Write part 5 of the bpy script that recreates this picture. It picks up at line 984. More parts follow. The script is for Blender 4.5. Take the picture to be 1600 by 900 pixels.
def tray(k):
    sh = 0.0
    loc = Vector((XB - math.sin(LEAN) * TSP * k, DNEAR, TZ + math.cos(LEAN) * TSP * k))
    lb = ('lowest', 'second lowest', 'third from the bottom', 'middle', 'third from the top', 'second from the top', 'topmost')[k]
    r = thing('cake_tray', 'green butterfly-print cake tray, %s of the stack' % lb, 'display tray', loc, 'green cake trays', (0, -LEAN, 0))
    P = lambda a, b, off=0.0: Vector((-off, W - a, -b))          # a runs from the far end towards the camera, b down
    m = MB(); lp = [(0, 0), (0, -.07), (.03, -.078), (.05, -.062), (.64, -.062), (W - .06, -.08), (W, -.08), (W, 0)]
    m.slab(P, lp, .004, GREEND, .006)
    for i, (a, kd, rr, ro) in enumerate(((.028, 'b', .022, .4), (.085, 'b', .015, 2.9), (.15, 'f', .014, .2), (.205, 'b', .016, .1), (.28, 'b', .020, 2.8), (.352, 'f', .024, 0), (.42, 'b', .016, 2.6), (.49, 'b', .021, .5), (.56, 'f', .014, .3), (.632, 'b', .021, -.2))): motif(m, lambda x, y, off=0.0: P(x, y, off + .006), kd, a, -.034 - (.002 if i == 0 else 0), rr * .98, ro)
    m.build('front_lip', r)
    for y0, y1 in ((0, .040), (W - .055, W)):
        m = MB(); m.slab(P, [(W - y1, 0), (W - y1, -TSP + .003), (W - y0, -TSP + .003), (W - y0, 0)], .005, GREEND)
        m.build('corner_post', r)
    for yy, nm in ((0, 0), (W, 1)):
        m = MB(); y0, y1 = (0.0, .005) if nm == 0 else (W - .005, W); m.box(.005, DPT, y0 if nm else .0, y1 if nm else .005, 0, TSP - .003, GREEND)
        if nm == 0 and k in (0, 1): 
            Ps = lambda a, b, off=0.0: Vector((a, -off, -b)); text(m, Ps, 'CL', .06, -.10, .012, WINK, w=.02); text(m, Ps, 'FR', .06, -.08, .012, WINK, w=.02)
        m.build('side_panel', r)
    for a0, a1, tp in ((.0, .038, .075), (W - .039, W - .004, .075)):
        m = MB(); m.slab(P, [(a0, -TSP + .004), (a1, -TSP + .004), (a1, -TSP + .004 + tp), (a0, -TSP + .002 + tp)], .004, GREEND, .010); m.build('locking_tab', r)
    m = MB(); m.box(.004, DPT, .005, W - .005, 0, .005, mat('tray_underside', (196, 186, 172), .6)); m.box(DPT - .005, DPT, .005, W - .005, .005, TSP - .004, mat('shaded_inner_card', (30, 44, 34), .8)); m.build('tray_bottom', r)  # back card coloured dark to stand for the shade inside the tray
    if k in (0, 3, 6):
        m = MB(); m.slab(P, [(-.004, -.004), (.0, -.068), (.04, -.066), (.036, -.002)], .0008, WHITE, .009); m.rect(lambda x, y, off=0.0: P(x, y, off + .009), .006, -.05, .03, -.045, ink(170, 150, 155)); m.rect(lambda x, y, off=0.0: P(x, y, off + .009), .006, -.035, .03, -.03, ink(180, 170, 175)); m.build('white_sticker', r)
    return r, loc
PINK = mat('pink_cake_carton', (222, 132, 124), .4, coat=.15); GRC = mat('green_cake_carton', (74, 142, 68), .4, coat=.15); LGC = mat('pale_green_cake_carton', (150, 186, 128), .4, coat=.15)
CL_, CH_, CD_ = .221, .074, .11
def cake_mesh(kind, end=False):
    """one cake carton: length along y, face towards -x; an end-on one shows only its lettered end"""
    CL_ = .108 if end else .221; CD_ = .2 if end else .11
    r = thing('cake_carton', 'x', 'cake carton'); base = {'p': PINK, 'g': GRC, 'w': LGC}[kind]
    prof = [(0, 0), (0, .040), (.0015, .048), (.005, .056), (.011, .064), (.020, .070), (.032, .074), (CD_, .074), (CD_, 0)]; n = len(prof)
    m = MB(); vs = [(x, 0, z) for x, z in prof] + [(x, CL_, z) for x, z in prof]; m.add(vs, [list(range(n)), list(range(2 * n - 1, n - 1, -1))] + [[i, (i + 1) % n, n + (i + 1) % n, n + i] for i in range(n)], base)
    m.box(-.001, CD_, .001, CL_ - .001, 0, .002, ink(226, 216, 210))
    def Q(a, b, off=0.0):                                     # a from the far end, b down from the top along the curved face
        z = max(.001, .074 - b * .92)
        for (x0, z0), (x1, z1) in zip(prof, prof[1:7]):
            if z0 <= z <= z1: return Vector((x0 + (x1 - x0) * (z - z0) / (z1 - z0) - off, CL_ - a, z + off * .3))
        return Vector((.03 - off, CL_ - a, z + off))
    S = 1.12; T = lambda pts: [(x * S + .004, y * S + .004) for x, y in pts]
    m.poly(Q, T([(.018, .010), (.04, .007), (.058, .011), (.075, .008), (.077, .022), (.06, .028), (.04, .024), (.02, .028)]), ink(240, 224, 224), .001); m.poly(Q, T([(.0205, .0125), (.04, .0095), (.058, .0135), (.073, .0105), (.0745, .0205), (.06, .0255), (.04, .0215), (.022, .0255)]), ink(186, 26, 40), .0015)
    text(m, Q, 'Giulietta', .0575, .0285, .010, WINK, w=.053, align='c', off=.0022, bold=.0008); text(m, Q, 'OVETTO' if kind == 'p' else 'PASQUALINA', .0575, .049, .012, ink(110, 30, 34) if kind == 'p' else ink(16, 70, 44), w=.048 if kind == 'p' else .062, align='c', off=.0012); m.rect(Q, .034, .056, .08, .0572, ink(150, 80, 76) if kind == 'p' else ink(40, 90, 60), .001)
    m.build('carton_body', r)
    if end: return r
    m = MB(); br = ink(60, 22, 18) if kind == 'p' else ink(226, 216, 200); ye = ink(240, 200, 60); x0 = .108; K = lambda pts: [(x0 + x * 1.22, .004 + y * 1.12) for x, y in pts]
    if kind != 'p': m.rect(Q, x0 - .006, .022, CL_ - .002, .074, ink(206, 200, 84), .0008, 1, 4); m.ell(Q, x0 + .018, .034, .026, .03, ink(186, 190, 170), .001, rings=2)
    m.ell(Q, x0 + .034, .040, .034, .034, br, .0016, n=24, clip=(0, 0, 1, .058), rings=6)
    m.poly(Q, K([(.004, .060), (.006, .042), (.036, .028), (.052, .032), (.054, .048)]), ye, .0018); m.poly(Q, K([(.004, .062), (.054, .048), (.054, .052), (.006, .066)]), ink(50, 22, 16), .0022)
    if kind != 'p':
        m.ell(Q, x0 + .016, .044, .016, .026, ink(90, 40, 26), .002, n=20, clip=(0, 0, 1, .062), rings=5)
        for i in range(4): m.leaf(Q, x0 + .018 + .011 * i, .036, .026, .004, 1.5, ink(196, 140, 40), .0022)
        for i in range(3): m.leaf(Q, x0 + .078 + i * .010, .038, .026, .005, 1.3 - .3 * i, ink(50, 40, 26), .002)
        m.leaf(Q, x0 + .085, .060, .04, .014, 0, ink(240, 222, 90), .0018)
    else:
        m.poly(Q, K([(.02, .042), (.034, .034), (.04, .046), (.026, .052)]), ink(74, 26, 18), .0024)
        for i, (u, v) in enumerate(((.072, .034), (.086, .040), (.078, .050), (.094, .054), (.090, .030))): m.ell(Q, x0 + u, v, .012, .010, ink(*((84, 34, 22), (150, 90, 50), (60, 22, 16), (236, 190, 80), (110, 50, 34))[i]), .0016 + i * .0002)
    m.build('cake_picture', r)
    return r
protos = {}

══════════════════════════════

### Given exercise
Return the material in full, exactly as shown.

### Answer for the task
Write part 5 of the bpy script that recreates this picture. It picks up at line 984. More parts follow. The script is for Blender 4.5. Take the picture to be 1600 by 900 pixels.
def tray(k):
    sh = 0.0
    loc = Vector((XB - math.sin(LEAN) * TSP * k, DNEAR, TZ + math.cos(LEAN) * TSP * k))
    lb = ('lowest', 'second lowest', 'third from the bottom', 'middle', 'third from the top', 'second from the top', 'topmost')[k]
    r = thing('cake_tray', 'green butterfly-print cake tray, %s of the stack' % lb, 'display tray', loc, 'green cake trays', (0, -LEAN, 0))
    P = lambda a, b, off=0.0: Vector((-off, W - a, -b))          # a runs from the far end towards the camera, b down
    m = MB(); lp = [(0, 0), (0, -.07), (.03, -.078), (.05, -.062), (.64, -.062), (W - .06, -.08), (W, -.08), (W, 0)]
    m.slab(P, lp, .004, GREEND, .006)
    for i, (a, kd, rr, ro) in enumerate(((.028, 'b', .022, .4), (.085, 'b', .015, 2.9), (.15, 'f', .014, .2), (.205, 'b', .016, .1), (.28, 'b', .020, 2.8), (.352, 'f', .024, 0), (.42, 'b', .016, 2.6), (.49, 'b', .021, .5), (.56, 'f', .014, .3), (.632, 'b', .021, -.2))): motif(m, lambda x, y, off=0.0: P(x, y, off + .006), kd, a, -.034 - (.002 if i == 0 else 0), rr * .98, ro)
    m.build('front_lip', r)
    for y0, y1 in ((0, .040), (W - .055, W)):
        m = MB(); m.slab(P, [(W - y1, 0), (W - y1, -TSP + .003), (W - y0, -TSP + .003), (W - y0, 0)], .005, GREEND)
        m.build('corner_post', r)
    for yy, nm in ((0, 0), (W, 1)):
        m = MB(); y0, y1 = (0.0, .005) if nm == 0 else (W - .005, W); m.box(.005, DPT, y0 if nm else .0, y1 if nm else .005, 0, TSP - .003, GREEND)
        if nm == 0 and k in (0, 1): 
            Ps = lambda a, b, off=0.0: Vector((a, -off, -b)); text(m, Ps, 'CL', .06, -.10, .012, WINK, w=.02); text(m, Ps, 'FR', .06, -.08, .012, WINK, w=.02)
        m.build('side_panel', r)
    for a0, a1, tp in ((.0, .038, .075), (W - .039, W - .004, .075)):
        m = MB(); m.slab(P, [(a0, -TSP + .004), (a1, -TSP + .004), (a1, -TSP + .004 + tp), (a0, -TSP + .002 + tp)], .004, GREEND, .010); m.build('locking_tab', r)
    m = MB(); m.box(.004, DPT, .005, W - .005, 0, .005, mat('tray_underside', (196, 186, 172), .6)); m.box(DPT - .005, DPT, .005, W - .005, .005, TSP - .004, mat('shaded_inner_card', (30, 44, 34), .8)); m.build('tray_bottom', r)  # back card coloured dark to stand for the shade inside the tray
    if k in (0, 3, 6):
        m = MB(); m.slab(P, [(-.004, -.004), (.0, -.068), (.04, -.066), (.036, -.002)], .0008, WHITE, .009); m.rect(lambda x, y, off=0.0: P(x, y, off + .009), .006, -.05, .03, -.045, ink(170, 150, 155)); m.rect(lambda x, y, off=0.0: P(x, y, off + .009), .006, -.035, .03, -.03, ink(180, 170, 175)); m.build('white_sticker', r)
    return r, loc
PINK = mat('pink_cake_carton', (222, 132, 124), .4, coat=.15); GRC = mat('green_cake_carton', (74, 142, 68), .4, coat=.15); LGC = mat('pale_green_cake_carton', (150, 186, 128), .4, coat=.15)
CL_, CH_, CD_ = .221, .074, .11
def cake_mesh(kind, end=False):
    """one cake carton: length along y, face towards -x; an end-on one shows only its lettered end"""
    CL_ = .108 if end else .221; CD_ = .2 if end else .11
    r = thing('cake_carton', 'x', 'cake carton'); base = {'p': PINK, 'g': GRC, 'w': LGC}[kind]
    prof = [(0, 0), (0, .040), (.0015, .048), (.005, .056), (.011, .064), (.020, .070), (.032, .074), (CD_, .074), (CD_, 0)]; n = len(prof)
    m = MB(); vs = [(x, 0, z) for x, z in prof] + [(x, CL_, z) for x, z in prof]; m.add(vs, [list(range(n)), list(range(2 * n - 1, n - 1, -1))] + [[i, (i + 1) % n, n + (i + 1) % n, n + i] for i in range(n)], base)
    m.box(-.001, CD_, .001, CL_ - .001, 0, .002, ink(226, 216, 210))
    def Q(a, b, off=0.0):                                     # a from the far end, b down from the top along the curved face
        z = max(.001, .074 - b * .92)
        for (x0, z0), (x1, z1) in zip(prof, prof[1:7]):
            if z0 <= z <= z1: return Vector((x0 + (x1 - x0) * (z - z0) / (z1 - z0) - off, CL_ - a, z + off * .3))
        return Vector((.03 - off, CL_ - a, z + off))
    S = 1.12; T = lambda pts: [(x * S + .004, y * S + .004) for x, y in pts]
    m.poly(Q, T([(.018, .010), (.04, .007), (.058, .011), (.075, .008), (.077, .022), (.06, .028), (.04, .024), (.02, .028)]), ink(240, 224, 224), .001); m.poly(Q, T([(.0205, .0125), (.04, .0095), (.058, .0135), (.073, .0105), (.0745, .0205), (.06, .0255), (.04, .0215), (.022, .0255)]), ink(186, 26, 40), .0015)
    text(m, Q, 'Giulietta', .0575, .0285, .010, WINK, w=.053, align='c', off=.0022, bold=.0008); text(m, Q, 'OVETTO' if kind == 'p' else 'PASQUALINA', .0575, .049, .012, ink(110, 30, 34) if kind == 'p' else ink(16, 70, 44), w=.048 if kind == 'p' else .062, align='c', off=.0012); m.rect(Q, .034, .056, .08, .0572, ink(150, 80, 76) if kind == 'p' else ink(40, 90, 60), .001)
    m.build('carton_body', r)
    if end: return r
    m = MB(); br = ink(60, 22, 18) if kind == 'p' else ink(226, 216, 200); ye = ink(240, 200, 60); x0 = .108; K = lambda pts: [(x0 + x * 1.22, .004 + y * 1.12) for x, y in pts]
    if kind != 'p': m.rect(Q, x0 - .006, .022, CL_ - .002, .074, ink(206, 200, 84), .0008, 1, 4); m.ell(Q, x0 + .018, .034, .026, .03, ink(186, 190, 170), .001, rings=2)
    m.ell(Q, x0 + .034, .040, .034, .034, br, .0016, n=24, clip=(0, 0, 1, .058), rings=6)
    m.poly(Q, K([(.004, .060), (.006, .042), (.036, .028), (.052, .032), (.054, .048)]), ye, .0018); m.poly(Q, K([(.004, .062), (.054, .048), (.054, .052), (.006, .066)]), ink(50, 22, 16), .0022)
    if kind != 'p':
        m.ell(Q, x0 + .016, .044, .016, .026, ink(90, 40, 26), .002, n=20, clip=(0, 0, 1, .062), rings=5)
        for i in range(4): m.leaf(Q, x0 + .018 + .011 * i, .036, .026, .004, 1.5, ink(196, 140, 40), .0022)
        for i in range(3): m.leaf(Q, x0 + .078 + i * .010, .038, .026, .005, 1.3 - .3 * i, ink(50, 40, 26), .002)
        m.leaf(Q, x0 + .085, .060, .04, .014, 0, ink(240, 222, 90), .0018)
    else:
        m.poly(Q, K([(.02, .042), (.034, .034), (.04, .046), (.026, .052)]), ink(74, 26, 18), .0024)
        for i, (u, v) in enumerate(((.072, .034), (.086, .040), (.078, .050), (.094, .054), (.090, .030))): m.ell(Q, x0 + u, v, .012, .010, ink(*((84, 34, 22), (150, 90, 50), (60, 22, 16), (236, 190, 80), (110, 50, 34))[i]), .0016 + i * .0002)
    m.build('cake_picture', r)
    return r
protos = {}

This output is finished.